"""

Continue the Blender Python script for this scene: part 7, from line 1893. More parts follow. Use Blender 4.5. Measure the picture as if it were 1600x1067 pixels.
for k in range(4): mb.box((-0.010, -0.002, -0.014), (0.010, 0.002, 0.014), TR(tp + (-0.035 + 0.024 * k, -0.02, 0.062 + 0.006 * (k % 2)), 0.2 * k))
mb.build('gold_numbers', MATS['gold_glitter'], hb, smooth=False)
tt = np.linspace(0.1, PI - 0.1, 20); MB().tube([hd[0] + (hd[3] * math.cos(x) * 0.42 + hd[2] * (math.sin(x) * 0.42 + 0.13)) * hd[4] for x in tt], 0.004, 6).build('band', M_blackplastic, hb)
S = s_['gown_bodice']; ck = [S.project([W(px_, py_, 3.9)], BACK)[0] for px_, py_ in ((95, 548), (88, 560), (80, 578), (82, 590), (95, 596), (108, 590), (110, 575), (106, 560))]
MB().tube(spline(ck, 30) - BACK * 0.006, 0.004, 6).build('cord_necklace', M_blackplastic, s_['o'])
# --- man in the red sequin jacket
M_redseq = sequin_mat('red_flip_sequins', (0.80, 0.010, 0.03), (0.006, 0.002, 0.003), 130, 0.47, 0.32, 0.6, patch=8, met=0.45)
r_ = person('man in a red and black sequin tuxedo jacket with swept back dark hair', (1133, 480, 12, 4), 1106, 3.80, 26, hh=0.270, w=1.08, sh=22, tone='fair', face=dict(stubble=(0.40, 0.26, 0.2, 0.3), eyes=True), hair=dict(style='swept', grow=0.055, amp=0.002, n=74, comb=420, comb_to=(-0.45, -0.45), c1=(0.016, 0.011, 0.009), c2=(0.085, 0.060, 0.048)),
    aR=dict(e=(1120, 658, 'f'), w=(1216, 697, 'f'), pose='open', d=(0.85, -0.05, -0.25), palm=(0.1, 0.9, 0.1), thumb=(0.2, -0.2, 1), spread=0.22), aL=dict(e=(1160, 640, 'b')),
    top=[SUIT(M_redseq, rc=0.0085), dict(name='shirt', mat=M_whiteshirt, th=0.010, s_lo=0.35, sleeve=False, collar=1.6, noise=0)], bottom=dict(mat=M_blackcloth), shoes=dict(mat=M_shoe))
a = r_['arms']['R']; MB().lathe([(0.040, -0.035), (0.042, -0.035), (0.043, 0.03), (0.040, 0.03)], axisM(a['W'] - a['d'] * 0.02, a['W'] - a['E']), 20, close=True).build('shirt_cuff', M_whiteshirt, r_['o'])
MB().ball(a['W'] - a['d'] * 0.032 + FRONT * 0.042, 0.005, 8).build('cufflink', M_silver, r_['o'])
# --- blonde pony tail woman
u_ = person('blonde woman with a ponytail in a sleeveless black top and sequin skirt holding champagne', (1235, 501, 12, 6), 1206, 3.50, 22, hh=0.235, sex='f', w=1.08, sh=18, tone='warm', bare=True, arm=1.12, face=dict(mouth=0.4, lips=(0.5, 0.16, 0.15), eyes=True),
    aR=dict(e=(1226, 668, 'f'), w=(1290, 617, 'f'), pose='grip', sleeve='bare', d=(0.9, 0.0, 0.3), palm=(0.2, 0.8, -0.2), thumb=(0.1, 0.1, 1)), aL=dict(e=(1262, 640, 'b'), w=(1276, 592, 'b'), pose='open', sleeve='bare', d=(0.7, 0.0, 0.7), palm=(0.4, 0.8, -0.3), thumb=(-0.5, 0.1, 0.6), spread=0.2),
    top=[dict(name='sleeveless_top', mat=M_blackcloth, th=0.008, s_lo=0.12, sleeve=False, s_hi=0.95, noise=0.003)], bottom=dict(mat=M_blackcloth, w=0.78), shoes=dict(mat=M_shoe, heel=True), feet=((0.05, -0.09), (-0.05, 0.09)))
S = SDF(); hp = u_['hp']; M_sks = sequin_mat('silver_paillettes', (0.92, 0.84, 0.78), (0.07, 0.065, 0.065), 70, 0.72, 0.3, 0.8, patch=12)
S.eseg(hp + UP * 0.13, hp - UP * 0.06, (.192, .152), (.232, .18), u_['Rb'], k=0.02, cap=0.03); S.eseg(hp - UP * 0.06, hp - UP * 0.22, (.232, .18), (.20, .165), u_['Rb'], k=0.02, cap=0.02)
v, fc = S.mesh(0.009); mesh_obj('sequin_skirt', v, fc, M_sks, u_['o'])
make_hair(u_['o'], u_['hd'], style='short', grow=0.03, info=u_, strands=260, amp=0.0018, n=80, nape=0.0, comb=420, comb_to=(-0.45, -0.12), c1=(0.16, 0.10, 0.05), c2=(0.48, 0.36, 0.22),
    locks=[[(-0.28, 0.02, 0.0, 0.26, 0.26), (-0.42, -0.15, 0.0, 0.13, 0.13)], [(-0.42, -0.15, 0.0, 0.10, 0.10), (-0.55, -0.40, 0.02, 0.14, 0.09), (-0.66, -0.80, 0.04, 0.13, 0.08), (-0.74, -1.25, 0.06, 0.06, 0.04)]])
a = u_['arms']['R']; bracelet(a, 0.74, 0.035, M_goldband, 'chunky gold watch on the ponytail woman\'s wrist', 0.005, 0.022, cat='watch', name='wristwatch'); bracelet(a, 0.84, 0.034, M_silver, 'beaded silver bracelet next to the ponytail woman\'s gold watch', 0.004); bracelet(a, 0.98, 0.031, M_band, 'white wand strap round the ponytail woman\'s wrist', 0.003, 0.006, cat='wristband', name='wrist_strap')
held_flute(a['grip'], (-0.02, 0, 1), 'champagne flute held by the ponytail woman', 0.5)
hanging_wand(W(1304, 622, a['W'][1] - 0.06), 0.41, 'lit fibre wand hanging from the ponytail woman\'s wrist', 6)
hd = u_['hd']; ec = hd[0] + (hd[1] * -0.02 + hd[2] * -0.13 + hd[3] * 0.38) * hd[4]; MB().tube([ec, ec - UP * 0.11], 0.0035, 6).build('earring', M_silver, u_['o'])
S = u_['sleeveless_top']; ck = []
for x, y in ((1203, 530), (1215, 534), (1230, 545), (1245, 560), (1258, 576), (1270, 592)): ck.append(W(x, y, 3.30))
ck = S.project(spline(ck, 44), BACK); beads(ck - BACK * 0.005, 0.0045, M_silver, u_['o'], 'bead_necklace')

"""

→ Problem requirements:
Retype the whole listing above exactly.

→ Written answer:
Continue the Blender Python script for this scene: part 7, from line 1893. More parts follow. Use Blender 4.5. Measure the picture as if it were 1600x1067 pixels.
for k in range(4): mb.box((-0.010, -0.002, -0.014), (0.010, 0.002, 0.014), TR(tp + (-0.035 + 0.024 * k, -0.02, 0.062 + 0.006 * (k % 2)), 0.2 * k))
mb.build('gold_numbers', MATS['gold_glitter'], hb, smooth=False)
tt = np.linspace(0.1, PI - 0.1, 20); MB().tube([hd[0] + (hd[3] * math.cos(x) * 0.42 + hd[2] * (math.sin(x) * 0.42 + 0.13)) * hd[4] for x in tt], 0.004, 6).build('band', M_blackplastic, hb)
S = s_['gown_bodice']; ck = [S.project([W(px_, py_, 3.9)], BACK)[0] for px_, py_ in ((95, 548), (88, 560), (80, 578), (82, 590), (95, 596), (108, 590), (110, 575), (106, 560))]
MB().tube(spline(ck, 30) - BACK * 0.006, 0.004, 6).build('cord_necklace', M_blackplastic, s_['o'])
# --- man in the red sequin jacket
M_redseq = sequin_mat('red_flip_sequins', (0.80, 0.010, 0.03), (0.006, 0.002, 0.003), 130, 0.47, 0.32, 0.6, patch=8, met=0.45)
r_ = person('man in a red and black sequin tuxedo jacket with swept back dark hair', (1133, 480, 12, 4), 1106, 3.80, 26, hh=0.270, w=1.08, sh=22, tone='fair', face=dict(stubble=(0.40, 0.26, 0.2, 0.3), eyes=True), hair=dict(style='swept', grow=0.055, amp=0.002, n=74, comb=420, comb_to=(-0.45, -0.45), c1=(0.016, 0.011, 0.009), c2=(0.085, 0.060, 0.048)),
    aR=dict(e=(1120, 658, 'f'), w=(1216, 697, 'f'), pose='open', d=(0.85, -0.05, -0.25), palm=(0.1, 0.9, 0.1), thumb=(0.2, -0.2, 1), spread=0.22), aL=dict(e=(1160, 640, 'b')),
    top=[SUIT(M_redseq, rc=0.0085), dict(name='shirt', mat=M_whiteshirt, th=0.010, s_lo=0.35, sleeve=False, collar=1.6, noise=0)], bottom=dict(mat=M_blackcloth), shoes=dict(mat=M_shoe))
a = r_['arms']['R']; MB().lathe([(0.040, -0.035), (0.042, -0.035), (0.043, 0.03), (0.040, 0.03)], axisM(a['W'] - a['d'] * 0.02, a['W'] - a['E']), 20, close=True).build('shirt_cuff', M_whiteshirt, r_['o'])
MB().ball(a['W'] - a['d'] * 0.032 + FRONT * 0.042, 0.005, 8).build('cufflink', M_silver, r_['o'])
# --- blonde pony tail woman
u_ = person('blonde woman with a ponytail in a sleeveless black top and sequin skirt holding champagne', (1235, 501, 12, 6), 1206, 3.50, 22, hh=0.235, sex='f', w=1.08, sh=18, tone='warm', bare=True, arm=1.12, face=dict(mouth=0.4, lips=(0.5, 0.16, 0.15), eyes=True),
    aR=dict(e=(1226, 668, 'f'), w=(1290, 617, 'f'), pose='grip', sleeve='bare', d=(0.9, 0.0, 0.3), palm=(0.2, 0.8, -0.2), thumb=(0.1, 0.1, 1)), aL=dict(e=(1262, 640, 'b'), w=(1276, 592, 'b'), pose='open', sleeve='bare', d=(0.7, 0.0, 0.7), palm=(0.4, 0.8, -0.3), thumb=(-0.5, 0.1, 0.6), spread=0.2),
    top=[dict(name='sleeveless_top', mat=M_blackcloth, th=0.008, s_lo=0.12, sleeve=False, s_hi=0.95, noise=0.003)], bottom=dict(mat=M_blackcloth, w=0.78), shoes=dict(mat=M_shoe, heel=True), feet=((0.05, -0.09), (-0.05, 0.09)))
S = SDF(); hp = u_['hp']; M_sks = sequin_mat('silver_paillettes', (0.92, 0.84, 0.78), (0.07, 0.065, 0.065), 70, 0.72, 0.3, 0.8, patch=12)
S.eseg(hp + UP * 0.13, hp - UP * 0.06, (.192, .152), (.232, .18), u_['Rb'], k=0.02, cap=0.03); S.eseg(hp - UP * 0.06, hp - UP * 0.22, (.232, .18), (.20, .165), u_['Rb'], k=0.02, cap=0.02)
v, fc = S.mesh(0.009); mesh_obj('sequin_skirt', v, fc, M_sks, u_['o'])
make_hair(u_['o'], u_['hd'], style='short', grow=0.03, info=u_, strands=260, amp=0.0018, n=80, nape=0.0, comb=420, comb_to=(-0.45, -0.12), c1=(0.16, 0.10, 0.05), c2=(0.48, 0.36, 0.22),
    locks=[[(-0.28, 0.02, 0.0, 0.26, 0.26), (-0.42, -0.15, 0.0, 0.13, 0.13)], [(-0.42, -0.15, 0.0, 0.10, 0.10), (-0.55, -0.40, 0.02, 0.14, 0.09), (-0.66, -0.80, 0.04, 0.13, 0.08), (-0.74, -1.25, 0.06, 0.06, 0.04)]])
a = u_['arms']['R']; bracelet(a, 0.74, 0.035, M_goldband, 'chunky gold watch on the ponytail woman\'s wrist', 0.005, 0.022, cat='watch', name='wristwatch'); bracelet(a, 0.84, 0.034, M_silver, 'beaded silver bracelet next to the ponytail woman\'s gold watch', 0.004); bracelet(a, 0.98, 0.031, M_band, 'white wand strap round the ponytail woman\'s wrist', 0.003, 0.006, cat='wristband', name='wrist_strap')
held_flute(a['grip'], (-0.02, 0, 1), 'champagne flute held by the ponytail woman', 0.5)
hanging_wand(W(1304, 622, a['W'][1] - 0.06), 0.41, 'lit fibre wand hanging from the ponytail woman\'s wrist', 6)
hd = u_['hd']; ec = hd[0] + (hd[1] * -0.02 + hd[2] * -0.13 + hd[3] * 0.38) * hd[4]; MB().tube([ec, ec - UP * 0.11], 0.0035, 6).build('earring', M_silver, u_['o'])
S = u_['sleeveless_top']; ck = []
for x, y in ((1203, 530), (1215, 534), (1230, 545), (1245, 560), (1258, 576), (1270, 592)): ck.append(W(x, y, 3.30))
ck = S.project(spline(ck, 44), BACK); beads(ck - BACK * 0.005, 0.0045, M_silver, u_['o'], 'bead_necklace')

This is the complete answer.